■ STATED TASK ■
Here are some records. Copy each one exactly.

>> Begin

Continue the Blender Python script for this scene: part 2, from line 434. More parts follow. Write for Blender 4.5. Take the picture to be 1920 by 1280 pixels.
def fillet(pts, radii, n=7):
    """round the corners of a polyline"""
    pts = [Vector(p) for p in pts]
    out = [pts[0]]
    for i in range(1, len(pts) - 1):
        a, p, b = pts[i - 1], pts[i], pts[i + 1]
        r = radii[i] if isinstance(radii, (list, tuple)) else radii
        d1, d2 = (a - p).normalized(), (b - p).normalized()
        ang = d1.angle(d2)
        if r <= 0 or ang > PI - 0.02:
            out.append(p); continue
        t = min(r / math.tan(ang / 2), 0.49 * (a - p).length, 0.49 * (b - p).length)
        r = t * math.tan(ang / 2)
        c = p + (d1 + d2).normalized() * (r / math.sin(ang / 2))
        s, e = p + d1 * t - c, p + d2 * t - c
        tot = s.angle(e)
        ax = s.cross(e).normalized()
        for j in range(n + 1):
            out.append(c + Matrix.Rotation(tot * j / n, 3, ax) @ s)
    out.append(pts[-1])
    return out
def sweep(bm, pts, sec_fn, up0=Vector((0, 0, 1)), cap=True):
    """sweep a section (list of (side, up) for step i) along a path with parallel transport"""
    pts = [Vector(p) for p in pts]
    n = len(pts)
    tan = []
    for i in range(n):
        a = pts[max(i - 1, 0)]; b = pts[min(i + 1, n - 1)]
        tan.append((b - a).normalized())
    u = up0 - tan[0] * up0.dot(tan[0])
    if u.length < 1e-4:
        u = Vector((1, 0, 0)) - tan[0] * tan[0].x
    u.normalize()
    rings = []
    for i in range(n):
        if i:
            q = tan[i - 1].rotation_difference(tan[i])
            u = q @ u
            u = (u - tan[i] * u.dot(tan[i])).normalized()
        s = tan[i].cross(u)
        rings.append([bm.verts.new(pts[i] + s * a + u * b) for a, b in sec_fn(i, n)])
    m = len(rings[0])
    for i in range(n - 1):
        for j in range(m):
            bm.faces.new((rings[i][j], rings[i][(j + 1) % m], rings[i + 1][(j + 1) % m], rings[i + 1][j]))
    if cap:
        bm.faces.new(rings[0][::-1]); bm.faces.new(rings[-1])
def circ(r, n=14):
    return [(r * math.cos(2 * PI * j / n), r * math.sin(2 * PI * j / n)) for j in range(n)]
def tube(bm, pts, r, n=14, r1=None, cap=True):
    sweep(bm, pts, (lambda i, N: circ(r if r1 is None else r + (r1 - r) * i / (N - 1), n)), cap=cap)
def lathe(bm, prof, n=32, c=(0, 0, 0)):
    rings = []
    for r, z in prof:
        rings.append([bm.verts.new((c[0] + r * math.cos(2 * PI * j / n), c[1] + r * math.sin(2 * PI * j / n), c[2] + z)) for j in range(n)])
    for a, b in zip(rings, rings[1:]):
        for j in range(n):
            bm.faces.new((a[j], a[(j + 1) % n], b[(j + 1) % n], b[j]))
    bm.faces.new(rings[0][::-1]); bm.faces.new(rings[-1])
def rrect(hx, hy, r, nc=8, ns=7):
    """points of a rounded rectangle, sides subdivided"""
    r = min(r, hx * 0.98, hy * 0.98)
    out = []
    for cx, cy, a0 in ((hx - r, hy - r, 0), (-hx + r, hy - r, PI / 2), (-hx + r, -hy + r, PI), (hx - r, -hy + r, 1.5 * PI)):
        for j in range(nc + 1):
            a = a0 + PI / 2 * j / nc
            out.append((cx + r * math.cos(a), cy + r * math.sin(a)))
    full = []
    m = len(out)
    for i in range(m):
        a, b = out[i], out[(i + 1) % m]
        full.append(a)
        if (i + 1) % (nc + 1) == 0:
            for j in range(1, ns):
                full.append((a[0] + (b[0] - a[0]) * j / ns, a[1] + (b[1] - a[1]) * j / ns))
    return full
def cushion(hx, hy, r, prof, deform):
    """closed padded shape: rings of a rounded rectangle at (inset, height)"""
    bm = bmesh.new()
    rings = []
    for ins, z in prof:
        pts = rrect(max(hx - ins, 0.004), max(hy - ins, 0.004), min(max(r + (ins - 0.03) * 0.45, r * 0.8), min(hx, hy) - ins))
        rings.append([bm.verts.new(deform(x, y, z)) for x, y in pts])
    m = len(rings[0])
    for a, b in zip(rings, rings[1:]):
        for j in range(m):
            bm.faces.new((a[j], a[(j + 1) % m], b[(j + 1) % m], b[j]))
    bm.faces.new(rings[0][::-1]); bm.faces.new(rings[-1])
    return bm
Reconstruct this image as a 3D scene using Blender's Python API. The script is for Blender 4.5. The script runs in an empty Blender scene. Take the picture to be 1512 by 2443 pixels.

>> End

■ EXERCISE SOLUTION ■
Continue the Blender Python script for this scene: part 2, from line 434. More parts follow. Write for Blender 4.5. Take the picture to be 1920 by 1280 pixels.
def fillet(pts, radii, n=7):
    """round the corners of a polyline"""
    pts = [Vector(p) for p in pts]
    out = [pts[0]]
    for i in range(1, len(pts) - 1):
        a, p, b = pts[i - 1], pts[i], pts[i + 1]
        r = radii[i] if isinstance(radii, (list, tuple)) else radii
        d1, d2 = (a - p).normalized(), (b - p).normalized()
        ang = d1.angle(d2)
        if r <= 0 or ang > PI - 0.02:
            out.append(p); continue
        t = min(r / math.tan(ang / 2), 0.49 * (a - p).length, 0.49 * (b - p).length)
        r = t * math.tan(ang / 2)
        c = p + (d1 + d2).normalized() * (r / math.sin(ang / 2))
        s, e = p + d1 * t - c, p + d2 * t - c
        tot = s.angle(e)
        ax = s.cross(e).normalized()
        for j in range(n + 1):
            out.append(c + Matrix.Rotation(tot * j / n, 3, ax) @ s)
    out.append(pts[-1])
    return out
def sweep(bm, pts, sec_fn, up0=Vector((0, 0, 1)), cap=True):
    """sweep a section (list of (side, up) for step i) along a path with parallel transport"""
    pts = [Vector(p) for p in pts]
    n = len(pts)
    tan = []
    for i in range(n):
        a = pts[max(i - 1, 0)]; b = pts[min(i + 1, n - 1)]
        tan.append((b - a).normalized())
    u = up0 - tan[0] * up0.dot(tan[0])
    if u.length < 1e-4:
        u = Vector((1, 0, 0)) - tan[0] * tan[0].x
    u.normalize()
    rings = []
    for i in range(n):
        if i:
            q = tan[i - 1].rotation_difference(tan[i])
            u = q @ u
            u = (u - tan[i] * u.dot(tan[i])).normalized()
        s = tan[i].cross(u)
        rings.append([bm.verts.new(pts[i] + s * a + u * b) for a, b in sec_fn(i, n)])
    m = len(rings[0])
    for i in range(n - 1):
        for j in range(m):
            bm.faces.new((rings[i][j], rings[i][(j + 1) % m], rings[i + 1][(j + 1) % m], rings[i + 1][j]))
    if cap:
        bm.faces.new(rings[0][::-1]); bm.faces.new(rings[-1])
def circ(r, n=14):
    return [(r * math.cos(2 * PI * j / n), r * math.sin(2 * PI * j / n)) for j in range(n)]
def tube(bm, pts, r, n=14, r1=None, cap=True):
    sweep(bm, pts, (lambda i, N: circ(r if r1 is None else r + (r1 - r) * i / (N - 1), n)), cap=cap)
def lathe(bm, prof, n=32, c=(0, 0, 0)):
    rings = []
    for r, z in prof:
        rings.append([bm.verts.new((c[0] + r * math.cos(2 * PI * j / n), c[1] + r * math.sin(2 * PI * j / n), c[2] + z)) for j in range(n)])
    for a, b in zip(rings, rings[1:]):
        for j in range(n):
            bm.faces.new((a[j], a[(j + 1) % n], b[(j + 1) % n], b[j]))
    bm.faces.new(rings[0][::-1]); bm.faces.new(rings[-1])
def rrect(hx, hy, r, nc=8, ns=7):
    """points of a rounded rectangle, sides subdivided"""
    r = min(r, hx * 0.98, hy * 0.98)
    out = []
    for cx, cy, a0 in ((hx - r, hy - r, 0), (-hx + r, hy - r, PI / 2), (-hx + r, -hy + r, PI), (hx - r, -hy + r, 1.5 * PI)):
        for j in range(nc + 1):
            a = a0 + PI / 2 * j / nc
            out.append((cx + r * math.cos(a), cy + r * math.sin(a)))
    full = []
    m = len(out)
    for i in range(m):
        a, b = out[i], out[(i + 1) % m]
        full.append(a)
        if (i + 1) % (nc + 1) == 0:
            for j in range(1, ns):
                full.append((a[0] + (b[0] - a[0]) * j / ns, a[1] + (b[1] - a[1]) * j / ns))
    return full
def cushion(hx, hy, r, prof, deform):
    """closed padded shape: rings of a rounded rectangle at (inset, height)"""
    bm = bmesh.new()
    rings = []
    for ins, z in prof:
        pts = rrect(max(hx - ins, 0.004), max(hy - ins, 0.004), min(max(r + (ins - 0.03) * 0.45, r * 0.8), min(hx, hy) - ins))
        rings.append([bm.verts.new(deform(x, y, z)) for x, y in pts])
    m = len(rings[0])
    for a, b in zip(rings, rings[1:]):
        for j in range(m):
            bm.faces.new((a[j], a[(j + 1) % m], b[(j + 1) % m], b[j]))
    bm.faces.new(rings[0][::-1]); bm.faces.new(rings[-1])
    return bm
Reconstruct this image as a 3D scene using Blender's Python API. The script is for Blender 4.5. The script runs in an empty Blender scene. Take the picture to be 1512 by 2443 pixels.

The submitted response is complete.